(EXERCISE GOAL):
Quote only the part that opens with the line containing "(.035, .032, .030), .7, var=.3, vscale=1)" and closes with the line containing "emit=(1, .95, .86), es=14)". Keep both of those lines.

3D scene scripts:
===============
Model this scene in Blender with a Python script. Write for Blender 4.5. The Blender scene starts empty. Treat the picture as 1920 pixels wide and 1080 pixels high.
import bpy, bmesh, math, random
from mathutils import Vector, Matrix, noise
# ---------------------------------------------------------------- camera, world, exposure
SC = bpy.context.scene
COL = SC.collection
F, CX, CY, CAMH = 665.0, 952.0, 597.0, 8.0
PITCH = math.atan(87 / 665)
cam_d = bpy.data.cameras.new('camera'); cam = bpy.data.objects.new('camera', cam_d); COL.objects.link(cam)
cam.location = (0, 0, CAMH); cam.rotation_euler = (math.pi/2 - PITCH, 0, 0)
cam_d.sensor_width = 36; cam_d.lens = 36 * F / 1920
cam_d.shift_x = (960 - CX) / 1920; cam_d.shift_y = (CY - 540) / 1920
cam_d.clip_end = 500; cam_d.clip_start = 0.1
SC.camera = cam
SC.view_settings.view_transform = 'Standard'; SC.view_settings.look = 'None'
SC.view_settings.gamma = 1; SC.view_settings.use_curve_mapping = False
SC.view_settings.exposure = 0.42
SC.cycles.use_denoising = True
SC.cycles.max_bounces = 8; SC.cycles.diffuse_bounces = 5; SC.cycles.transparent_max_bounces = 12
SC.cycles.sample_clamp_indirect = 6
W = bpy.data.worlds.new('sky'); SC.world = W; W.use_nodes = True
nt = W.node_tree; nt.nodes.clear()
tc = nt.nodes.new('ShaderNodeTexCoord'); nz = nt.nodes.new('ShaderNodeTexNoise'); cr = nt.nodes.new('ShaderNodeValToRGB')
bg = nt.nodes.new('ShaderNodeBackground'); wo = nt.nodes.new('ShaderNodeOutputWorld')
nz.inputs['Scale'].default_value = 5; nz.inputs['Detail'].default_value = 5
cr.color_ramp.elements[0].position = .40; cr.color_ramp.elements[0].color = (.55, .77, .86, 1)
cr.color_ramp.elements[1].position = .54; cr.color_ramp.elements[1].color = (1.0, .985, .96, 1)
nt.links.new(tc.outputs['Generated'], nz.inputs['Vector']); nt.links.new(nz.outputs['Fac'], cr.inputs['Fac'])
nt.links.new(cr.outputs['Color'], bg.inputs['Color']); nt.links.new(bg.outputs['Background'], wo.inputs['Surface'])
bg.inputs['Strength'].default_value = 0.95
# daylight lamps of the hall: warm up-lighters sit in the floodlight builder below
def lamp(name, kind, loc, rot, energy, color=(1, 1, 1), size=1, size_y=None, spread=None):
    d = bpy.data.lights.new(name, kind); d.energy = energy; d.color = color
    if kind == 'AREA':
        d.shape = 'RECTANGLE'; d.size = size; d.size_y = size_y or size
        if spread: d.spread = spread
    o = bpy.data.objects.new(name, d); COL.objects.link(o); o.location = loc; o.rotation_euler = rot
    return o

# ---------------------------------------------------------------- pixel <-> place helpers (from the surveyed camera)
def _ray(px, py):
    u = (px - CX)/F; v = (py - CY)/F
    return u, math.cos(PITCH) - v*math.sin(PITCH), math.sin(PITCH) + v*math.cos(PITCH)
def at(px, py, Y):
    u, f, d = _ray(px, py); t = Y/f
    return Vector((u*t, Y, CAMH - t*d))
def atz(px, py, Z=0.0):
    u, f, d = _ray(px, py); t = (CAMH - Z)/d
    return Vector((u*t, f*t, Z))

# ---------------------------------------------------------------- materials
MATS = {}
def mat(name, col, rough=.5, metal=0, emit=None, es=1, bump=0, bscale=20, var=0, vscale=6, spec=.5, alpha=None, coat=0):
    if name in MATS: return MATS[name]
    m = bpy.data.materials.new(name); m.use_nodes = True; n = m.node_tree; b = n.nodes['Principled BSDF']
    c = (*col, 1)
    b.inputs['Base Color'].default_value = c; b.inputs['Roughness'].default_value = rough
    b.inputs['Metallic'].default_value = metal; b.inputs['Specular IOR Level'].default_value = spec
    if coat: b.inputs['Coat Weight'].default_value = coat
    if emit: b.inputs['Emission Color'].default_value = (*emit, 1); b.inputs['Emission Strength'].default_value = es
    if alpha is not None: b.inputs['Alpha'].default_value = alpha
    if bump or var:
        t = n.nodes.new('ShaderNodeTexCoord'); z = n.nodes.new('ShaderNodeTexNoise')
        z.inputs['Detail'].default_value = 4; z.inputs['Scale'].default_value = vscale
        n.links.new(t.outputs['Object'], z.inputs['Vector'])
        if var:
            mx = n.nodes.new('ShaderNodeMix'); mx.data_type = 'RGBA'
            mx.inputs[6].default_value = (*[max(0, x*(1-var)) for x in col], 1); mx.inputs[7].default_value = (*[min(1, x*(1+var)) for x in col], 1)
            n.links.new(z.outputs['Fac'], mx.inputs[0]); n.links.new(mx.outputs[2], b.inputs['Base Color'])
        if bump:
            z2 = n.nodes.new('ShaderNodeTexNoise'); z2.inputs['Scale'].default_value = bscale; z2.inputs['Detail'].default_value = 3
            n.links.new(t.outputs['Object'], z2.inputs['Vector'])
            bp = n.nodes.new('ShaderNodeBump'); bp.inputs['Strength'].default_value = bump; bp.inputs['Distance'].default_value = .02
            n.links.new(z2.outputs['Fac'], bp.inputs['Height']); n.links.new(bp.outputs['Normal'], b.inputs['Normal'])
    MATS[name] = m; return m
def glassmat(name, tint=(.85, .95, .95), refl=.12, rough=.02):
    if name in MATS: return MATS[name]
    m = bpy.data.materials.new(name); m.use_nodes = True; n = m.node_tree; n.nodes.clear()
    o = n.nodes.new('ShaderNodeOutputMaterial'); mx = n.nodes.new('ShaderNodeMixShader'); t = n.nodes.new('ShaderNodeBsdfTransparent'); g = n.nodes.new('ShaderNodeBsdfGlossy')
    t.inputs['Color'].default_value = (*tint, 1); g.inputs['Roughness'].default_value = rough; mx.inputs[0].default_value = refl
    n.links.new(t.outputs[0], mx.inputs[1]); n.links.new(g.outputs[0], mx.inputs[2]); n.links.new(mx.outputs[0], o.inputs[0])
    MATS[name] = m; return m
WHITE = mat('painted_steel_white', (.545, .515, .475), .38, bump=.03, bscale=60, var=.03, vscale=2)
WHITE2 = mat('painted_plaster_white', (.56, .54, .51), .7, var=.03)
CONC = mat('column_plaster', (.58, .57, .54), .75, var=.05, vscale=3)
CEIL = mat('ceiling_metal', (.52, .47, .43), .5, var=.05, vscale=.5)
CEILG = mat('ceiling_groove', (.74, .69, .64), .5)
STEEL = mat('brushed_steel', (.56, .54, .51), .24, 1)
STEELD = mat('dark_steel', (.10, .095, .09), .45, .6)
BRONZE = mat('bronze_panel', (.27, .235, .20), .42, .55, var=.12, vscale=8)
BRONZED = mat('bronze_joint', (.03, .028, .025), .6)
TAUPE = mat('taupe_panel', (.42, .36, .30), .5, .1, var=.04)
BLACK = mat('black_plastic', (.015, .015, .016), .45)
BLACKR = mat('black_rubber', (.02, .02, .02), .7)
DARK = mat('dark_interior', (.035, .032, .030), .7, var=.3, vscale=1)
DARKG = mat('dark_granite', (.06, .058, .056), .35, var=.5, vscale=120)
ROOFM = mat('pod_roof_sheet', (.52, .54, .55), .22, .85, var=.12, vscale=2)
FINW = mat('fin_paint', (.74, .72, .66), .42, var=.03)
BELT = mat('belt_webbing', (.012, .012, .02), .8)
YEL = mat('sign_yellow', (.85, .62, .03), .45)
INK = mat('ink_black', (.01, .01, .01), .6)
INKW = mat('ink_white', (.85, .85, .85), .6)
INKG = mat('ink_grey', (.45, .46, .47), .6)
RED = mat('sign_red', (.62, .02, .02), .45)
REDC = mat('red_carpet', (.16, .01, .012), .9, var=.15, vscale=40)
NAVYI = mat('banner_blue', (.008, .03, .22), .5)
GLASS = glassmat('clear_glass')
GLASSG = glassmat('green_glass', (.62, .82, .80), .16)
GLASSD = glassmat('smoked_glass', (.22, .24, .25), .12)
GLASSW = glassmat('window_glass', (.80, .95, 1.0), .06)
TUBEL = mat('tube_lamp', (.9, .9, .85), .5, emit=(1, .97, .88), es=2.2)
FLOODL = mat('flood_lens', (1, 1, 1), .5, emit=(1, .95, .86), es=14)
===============
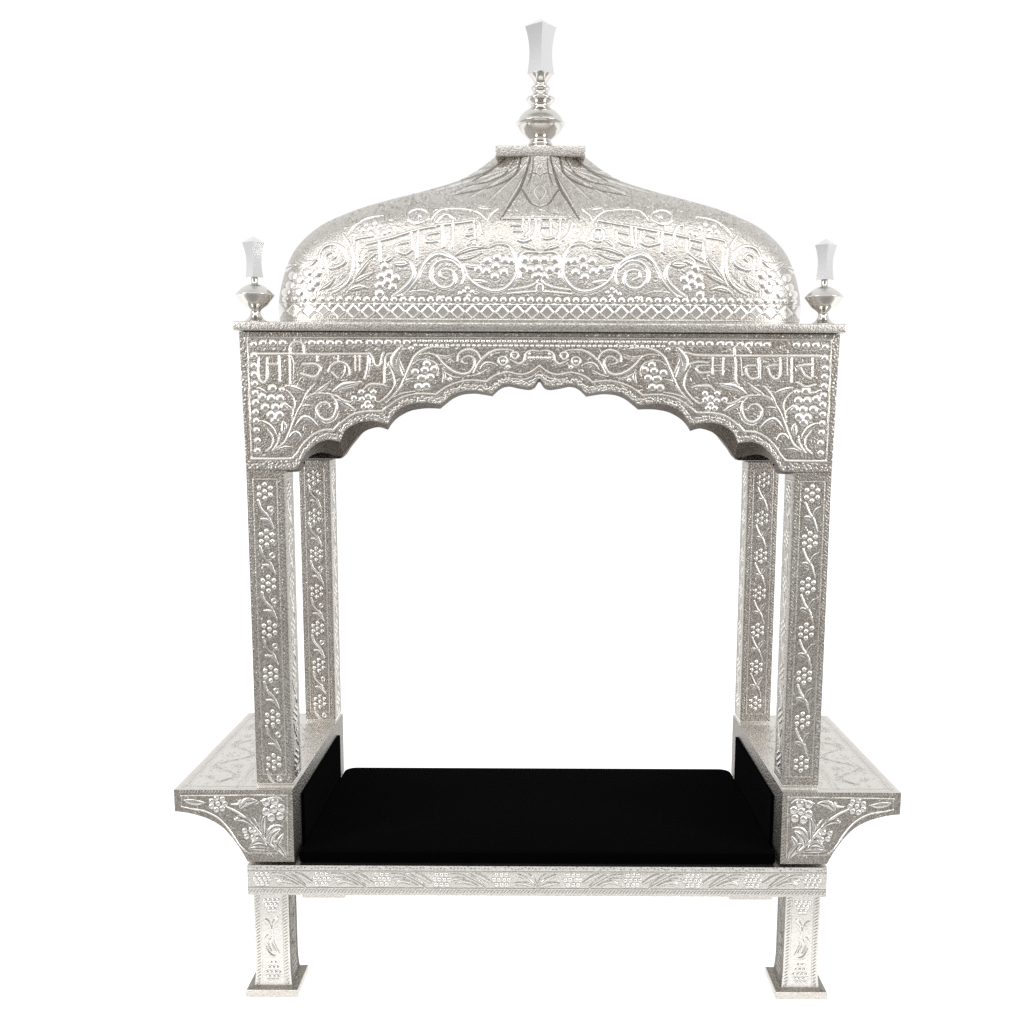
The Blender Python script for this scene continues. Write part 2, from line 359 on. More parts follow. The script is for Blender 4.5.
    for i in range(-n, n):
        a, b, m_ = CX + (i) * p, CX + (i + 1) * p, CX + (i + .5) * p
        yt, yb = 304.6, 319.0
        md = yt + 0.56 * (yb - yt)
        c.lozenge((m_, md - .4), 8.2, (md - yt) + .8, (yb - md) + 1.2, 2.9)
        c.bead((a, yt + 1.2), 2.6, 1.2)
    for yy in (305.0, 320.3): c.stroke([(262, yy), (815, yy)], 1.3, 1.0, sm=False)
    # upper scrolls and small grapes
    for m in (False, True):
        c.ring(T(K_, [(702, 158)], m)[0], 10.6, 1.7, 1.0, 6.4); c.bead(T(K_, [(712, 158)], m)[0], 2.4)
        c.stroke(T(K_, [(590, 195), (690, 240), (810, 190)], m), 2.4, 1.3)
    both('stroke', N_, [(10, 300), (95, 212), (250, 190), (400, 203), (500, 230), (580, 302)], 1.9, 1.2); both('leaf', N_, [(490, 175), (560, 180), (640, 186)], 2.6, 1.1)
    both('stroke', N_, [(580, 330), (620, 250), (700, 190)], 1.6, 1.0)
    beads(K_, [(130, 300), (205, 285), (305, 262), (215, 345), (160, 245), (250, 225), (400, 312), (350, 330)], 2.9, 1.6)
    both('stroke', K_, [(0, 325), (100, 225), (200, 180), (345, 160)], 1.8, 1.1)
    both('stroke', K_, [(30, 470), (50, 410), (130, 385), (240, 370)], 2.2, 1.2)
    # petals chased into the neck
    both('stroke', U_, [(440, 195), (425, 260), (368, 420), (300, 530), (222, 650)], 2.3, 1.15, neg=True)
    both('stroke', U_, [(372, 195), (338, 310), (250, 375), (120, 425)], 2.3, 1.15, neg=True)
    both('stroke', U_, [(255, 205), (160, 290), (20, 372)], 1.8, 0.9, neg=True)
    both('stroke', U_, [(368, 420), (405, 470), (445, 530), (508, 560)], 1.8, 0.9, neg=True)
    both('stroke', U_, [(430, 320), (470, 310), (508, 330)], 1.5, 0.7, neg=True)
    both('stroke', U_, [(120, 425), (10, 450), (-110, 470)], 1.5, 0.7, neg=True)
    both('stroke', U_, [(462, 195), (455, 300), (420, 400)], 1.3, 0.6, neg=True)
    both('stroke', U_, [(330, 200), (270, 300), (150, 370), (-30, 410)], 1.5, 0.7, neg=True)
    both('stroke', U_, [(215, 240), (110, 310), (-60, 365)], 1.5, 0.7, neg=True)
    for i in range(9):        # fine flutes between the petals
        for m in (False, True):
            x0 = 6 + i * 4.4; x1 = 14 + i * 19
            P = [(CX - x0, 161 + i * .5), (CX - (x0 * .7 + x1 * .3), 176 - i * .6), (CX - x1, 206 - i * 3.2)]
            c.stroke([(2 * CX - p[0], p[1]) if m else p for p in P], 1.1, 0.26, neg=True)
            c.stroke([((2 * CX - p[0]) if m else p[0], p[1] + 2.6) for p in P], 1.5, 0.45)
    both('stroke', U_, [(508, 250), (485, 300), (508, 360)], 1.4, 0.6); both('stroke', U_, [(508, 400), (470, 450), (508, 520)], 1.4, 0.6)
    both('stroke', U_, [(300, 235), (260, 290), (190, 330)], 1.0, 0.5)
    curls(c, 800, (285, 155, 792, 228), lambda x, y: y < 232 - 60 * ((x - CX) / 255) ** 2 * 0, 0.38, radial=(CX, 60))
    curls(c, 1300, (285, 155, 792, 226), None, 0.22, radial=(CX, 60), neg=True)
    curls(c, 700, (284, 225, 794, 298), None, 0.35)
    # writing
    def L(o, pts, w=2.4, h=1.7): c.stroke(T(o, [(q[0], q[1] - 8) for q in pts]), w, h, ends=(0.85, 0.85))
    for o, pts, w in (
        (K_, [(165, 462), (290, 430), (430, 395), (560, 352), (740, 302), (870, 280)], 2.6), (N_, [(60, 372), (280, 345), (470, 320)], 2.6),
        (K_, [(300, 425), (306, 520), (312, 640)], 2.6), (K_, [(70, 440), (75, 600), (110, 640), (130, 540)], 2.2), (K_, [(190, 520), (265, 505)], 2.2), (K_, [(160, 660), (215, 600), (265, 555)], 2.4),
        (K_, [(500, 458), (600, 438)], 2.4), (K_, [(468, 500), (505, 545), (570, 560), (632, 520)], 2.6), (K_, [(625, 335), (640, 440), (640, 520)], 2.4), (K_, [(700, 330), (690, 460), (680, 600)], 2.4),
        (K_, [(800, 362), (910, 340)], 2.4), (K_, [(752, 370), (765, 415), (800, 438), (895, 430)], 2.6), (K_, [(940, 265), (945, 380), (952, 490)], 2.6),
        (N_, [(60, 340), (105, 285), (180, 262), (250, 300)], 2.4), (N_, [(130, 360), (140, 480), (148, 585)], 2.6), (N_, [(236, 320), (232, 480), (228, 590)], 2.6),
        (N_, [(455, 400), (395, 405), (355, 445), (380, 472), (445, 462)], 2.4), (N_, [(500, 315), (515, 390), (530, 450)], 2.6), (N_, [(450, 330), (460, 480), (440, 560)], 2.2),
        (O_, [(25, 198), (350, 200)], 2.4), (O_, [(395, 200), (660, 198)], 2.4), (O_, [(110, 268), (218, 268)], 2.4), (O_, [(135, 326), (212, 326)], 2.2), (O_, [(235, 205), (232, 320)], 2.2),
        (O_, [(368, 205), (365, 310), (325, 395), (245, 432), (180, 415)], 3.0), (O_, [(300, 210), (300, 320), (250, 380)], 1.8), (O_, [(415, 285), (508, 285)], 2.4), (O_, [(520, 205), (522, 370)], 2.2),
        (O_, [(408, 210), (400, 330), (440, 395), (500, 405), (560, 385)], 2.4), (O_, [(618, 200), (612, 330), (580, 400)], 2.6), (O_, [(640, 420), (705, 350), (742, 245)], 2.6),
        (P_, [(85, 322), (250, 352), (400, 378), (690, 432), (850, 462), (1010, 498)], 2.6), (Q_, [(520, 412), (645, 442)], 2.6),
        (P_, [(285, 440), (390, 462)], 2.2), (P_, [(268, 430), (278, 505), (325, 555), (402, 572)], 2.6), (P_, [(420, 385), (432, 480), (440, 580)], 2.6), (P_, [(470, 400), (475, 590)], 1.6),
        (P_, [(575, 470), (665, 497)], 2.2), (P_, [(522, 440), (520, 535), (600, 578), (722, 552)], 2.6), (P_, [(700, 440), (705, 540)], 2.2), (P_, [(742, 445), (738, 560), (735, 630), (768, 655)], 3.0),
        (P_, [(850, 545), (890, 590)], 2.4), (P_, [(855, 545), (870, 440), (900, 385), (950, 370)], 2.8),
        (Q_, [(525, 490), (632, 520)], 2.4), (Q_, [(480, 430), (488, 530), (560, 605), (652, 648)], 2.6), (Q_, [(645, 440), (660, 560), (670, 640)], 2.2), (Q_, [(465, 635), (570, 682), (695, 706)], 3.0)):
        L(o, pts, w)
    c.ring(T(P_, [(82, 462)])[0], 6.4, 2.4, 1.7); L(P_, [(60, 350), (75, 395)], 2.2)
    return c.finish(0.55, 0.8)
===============
(WORKED SOLUTION):
DARK = mat('dark_interior', (.035, .032, .030), .7, var=.3, vscale=1)
DARKG = mat('dark_granite', (.06, .058, .056), .35, var=.5, vscale=120)
ROOFM = mat('pod_roof_sheet', (.52, .54, .55), .22, .85, var=.12, vscale=2)
FINW = mat('fin_paint', (.74, .72, .66), .42, var=.03)
BELT = mat('belt_webbing', (.012, .012, .02), .8)
YEL = mat('sign_yellow', (.85, .62, .03), .45)
INK = mat('ink_black', (.01, .01, .01), .6)
INKW = mat('ink_white', (.85, .85, .85), .6)
INKG = mat('ink_grey', (.45, .46, .47), .6)
RED = mat('sign_red', (.62, .02, .02), .45)
REDC = mat('red_carpet', (.16, .01, .012), .9, var=.15, vscale=40)
NAVYI = mat('banner_blue', (.008, .03, .22), .5)
GLASS = glassmat('clear_glass')
GLASSG = glassmat('green_glass', (.62, .82, .80), .16)
GLASSD = glassmat('smoked_glass', (.22, .24, .25), .12)
GLASSW = glassmat('window_glass', (.80, .95, 1.0), .06)
TUBEL = mat('tube_lamp', (.9, .9, .85), .5, emit=(1, .97, .88), es=2.2)
FLOODL = mat('flood_lens', (1, 1, 1), .5, emit=(1, .95, .86), es=14)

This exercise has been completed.